## Dataset excerpt
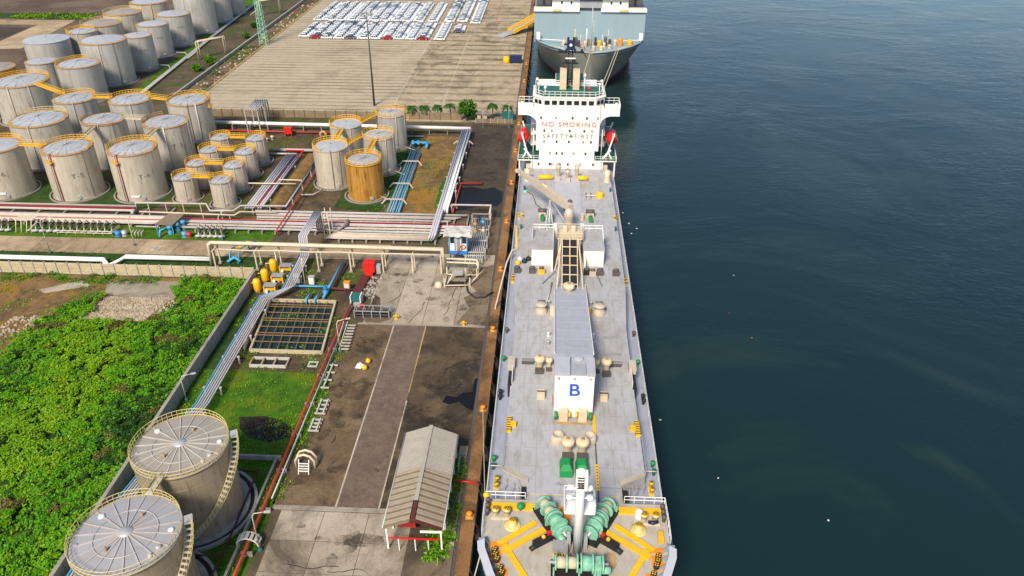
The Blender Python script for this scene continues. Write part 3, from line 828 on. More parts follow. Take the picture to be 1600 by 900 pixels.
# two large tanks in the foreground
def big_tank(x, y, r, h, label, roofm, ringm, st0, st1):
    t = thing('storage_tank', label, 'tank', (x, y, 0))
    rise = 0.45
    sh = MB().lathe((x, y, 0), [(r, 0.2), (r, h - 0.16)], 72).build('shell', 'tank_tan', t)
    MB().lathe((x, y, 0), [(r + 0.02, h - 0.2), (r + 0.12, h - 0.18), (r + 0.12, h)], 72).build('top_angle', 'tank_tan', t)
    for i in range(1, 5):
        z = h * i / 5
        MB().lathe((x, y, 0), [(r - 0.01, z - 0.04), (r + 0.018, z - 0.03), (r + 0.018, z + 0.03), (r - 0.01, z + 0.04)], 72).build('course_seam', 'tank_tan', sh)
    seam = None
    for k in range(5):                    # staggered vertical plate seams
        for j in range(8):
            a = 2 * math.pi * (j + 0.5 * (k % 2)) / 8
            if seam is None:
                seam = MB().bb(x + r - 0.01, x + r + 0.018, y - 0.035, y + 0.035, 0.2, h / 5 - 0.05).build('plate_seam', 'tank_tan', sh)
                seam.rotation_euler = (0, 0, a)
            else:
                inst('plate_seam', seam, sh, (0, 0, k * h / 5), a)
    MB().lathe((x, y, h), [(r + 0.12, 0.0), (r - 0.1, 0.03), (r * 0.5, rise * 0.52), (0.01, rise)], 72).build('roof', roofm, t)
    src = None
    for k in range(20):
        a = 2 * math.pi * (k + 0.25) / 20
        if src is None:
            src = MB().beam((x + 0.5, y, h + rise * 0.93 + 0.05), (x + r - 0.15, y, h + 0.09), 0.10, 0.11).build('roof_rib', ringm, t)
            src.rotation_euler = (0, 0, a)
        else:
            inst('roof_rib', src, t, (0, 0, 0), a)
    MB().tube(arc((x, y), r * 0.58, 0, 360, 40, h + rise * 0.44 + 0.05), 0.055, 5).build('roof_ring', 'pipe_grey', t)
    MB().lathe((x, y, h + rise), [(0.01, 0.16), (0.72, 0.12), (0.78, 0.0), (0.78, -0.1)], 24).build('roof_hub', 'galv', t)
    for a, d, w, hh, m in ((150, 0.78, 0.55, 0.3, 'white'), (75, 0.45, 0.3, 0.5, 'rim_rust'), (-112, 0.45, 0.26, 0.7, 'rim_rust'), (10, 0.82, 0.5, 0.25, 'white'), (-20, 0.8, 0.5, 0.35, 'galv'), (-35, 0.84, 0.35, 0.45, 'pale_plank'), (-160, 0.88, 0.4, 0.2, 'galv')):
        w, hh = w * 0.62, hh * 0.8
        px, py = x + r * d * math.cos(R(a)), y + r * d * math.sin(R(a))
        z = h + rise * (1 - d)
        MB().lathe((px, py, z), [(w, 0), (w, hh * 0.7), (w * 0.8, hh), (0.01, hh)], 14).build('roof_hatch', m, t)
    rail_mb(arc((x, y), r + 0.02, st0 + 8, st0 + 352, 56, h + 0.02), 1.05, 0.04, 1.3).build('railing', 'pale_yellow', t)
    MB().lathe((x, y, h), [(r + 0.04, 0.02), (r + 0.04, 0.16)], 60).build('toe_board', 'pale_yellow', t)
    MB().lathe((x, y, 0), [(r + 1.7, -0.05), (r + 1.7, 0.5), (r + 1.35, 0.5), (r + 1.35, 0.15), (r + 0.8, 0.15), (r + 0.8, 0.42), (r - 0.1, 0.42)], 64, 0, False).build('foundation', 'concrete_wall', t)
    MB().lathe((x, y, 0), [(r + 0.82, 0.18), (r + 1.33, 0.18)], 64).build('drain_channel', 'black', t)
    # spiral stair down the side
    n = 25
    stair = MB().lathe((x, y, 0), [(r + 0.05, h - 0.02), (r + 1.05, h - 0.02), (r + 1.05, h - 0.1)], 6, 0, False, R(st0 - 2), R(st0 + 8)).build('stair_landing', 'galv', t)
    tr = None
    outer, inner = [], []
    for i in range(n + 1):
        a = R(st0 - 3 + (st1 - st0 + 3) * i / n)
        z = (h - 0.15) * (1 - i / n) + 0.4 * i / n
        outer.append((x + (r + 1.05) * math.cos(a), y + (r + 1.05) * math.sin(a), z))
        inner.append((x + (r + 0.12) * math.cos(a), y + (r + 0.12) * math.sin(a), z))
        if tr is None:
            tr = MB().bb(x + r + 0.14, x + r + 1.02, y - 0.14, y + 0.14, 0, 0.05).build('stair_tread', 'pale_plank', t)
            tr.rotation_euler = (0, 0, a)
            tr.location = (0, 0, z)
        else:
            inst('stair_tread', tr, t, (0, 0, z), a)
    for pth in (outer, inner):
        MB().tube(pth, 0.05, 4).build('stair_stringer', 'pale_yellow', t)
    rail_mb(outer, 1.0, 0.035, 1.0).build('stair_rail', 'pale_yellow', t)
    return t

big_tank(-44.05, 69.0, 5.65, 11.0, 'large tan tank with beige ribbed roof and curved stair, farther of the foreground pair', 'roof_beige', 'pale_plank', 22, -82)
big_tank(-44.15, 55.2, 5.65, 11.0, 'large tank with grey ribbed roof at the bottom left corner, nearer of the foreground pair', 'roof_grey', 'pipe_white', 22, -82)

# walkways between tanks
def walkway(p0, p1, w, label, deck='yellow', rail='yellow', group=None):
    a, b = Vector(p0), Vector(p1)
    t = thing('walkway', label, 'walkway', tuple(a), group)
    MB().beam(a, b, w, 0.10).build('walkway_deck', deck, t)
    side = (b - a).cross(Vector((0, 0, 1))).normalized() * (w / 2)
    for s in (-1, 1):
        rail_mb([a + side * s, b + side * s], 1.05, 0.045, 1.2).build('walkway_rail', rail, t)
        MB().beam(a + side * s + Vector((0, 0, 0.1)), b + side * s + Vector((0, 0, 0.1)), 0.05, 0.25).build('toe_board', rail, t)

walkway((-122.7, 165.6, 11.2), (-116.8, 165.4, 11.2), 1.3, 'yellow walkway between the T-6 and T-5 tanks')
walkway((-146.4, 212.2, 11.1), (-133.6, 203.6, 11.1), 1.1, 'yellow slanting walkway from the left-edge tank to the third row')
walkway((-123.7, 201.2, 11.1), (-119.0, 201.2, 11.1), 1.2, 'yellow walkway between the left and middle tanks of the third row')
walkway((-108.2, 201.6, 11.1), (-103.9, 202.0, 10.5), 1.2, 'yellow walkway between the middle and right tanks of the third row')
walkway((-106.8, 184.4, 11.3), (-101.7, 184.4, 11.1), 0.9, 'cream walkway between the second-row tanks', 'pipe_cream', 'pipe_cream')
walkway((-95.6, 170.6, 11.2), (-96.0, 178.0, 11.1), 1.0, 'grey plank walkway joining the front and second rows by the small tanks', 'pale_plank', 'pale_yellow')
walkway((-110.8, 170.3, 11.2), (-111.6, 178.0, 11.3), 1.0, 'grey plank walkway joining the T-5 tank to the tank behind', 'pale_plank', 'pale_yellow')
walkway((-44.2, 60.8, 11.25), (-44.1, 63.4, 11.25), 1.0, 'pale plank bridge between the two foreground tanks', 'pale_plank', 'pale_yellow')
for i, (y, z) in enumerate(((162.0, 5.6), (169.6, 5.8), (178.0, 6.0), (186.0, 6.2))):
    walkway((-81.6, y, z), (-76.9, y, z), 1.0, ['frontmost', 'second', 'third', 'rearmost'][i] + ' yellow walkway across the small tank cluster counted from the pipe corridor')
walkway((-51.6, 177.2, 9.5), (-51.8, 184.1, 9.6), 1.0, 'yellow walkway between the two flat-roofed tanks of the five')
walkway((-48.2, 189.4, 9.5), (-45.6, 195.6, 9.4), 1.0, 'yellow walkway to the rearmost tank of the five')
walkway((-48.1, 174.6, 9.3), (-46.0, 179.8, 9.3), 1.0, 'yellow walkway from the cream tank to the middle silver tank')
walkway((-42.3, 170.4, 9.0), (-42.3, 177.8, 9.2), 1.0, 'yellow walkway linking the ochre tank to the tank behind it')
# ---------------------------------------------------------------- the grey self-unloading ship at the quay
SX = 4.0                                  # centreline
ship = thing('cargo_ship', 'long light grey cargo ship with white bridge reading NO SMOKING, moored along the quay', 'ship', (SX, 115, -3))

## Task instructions
Pull out all lines containing "from".

## Result of the task
The Blender Python script for this scene continues. Write part 3, from line 828 on. More parts follow. Take the picture to be 1600 by 900 pixels.
walkway((-146.4, 212.2, 11.1), (-133.6, 203.6, 11.1), 1.1, 'yellow slanting walkway from the left-edge tank to the third row')
    walkway((-81.6, y, z), (-76.9, y, z), 1.0, ['frontmost', 'second', 'third', 'rearmost'][i] + ' yellow walkway across the small tank cluster counted from the pipe corridor')
walkway((-48.1, 174.6, 9.3), (-46.0, 179.8, 9.3), 1.0, 'yellow walkway from the cream tank to the middle silver tank')